The new meme stock craze likely to end in tears in Asia
Robin Parbrook
Some sectors in Asia are seeing bubbles emerge. Just as with the US meme stock craze, it’s not likely to have a happy ending for many over-exuberant retail investors.
Bubbles are appearing in certain sectors in Taiwan and Korea. In the latter case, it resembles the US meme stock trend that resulted in the dramatic rise and decline in shares such as Gamestop.
Artificial intelligence in T-AI-wan
In Taiwan anything considered an artificial intelligence (AI) play has recently been rapidly inflated by retail investors.
In particular, basic box assembly companies and contract manufacturers like Quanta, Wistron and Inventec rose 50% in July alone, according to Factset. Their share prices have more than doubled year-to-date. In the case of Wistron, its share price has more than quadrupled over the period.
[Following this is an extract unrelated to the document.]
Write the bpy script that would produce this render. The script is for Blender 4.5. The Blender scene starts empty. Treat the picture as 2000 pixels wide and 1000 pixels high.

All three companies, among other products, assemble AI servers. Asian retail investors now seem to believe this will change their businesses to a dramatic extent. This is unlikely in our view.
Assembling an AI server will not be so different from assembling a traditional server. And considering AI servers are far more powerful, we believe the overall volume of servers to be assembled may actually fall.
All three companies have consistently had very thin operating margins on their assembly business of 1-2%, reflecting the low value added nature of what they actually do.
We don’t doubt that AI is a potentially ground-breaking technology, but it’s still in its relative infancy and applications are still to be defined.
The scientist and futurist Roy Amara stated that “we tend to overestimate the effect of a technology in the short run and underestimate the effect in the long run”. This has become known as Amara’s Law. We believe that with this in mind, we are currently running close to the peak of inflated expectations when it comes to supposed AI stocks in Taiwan at least.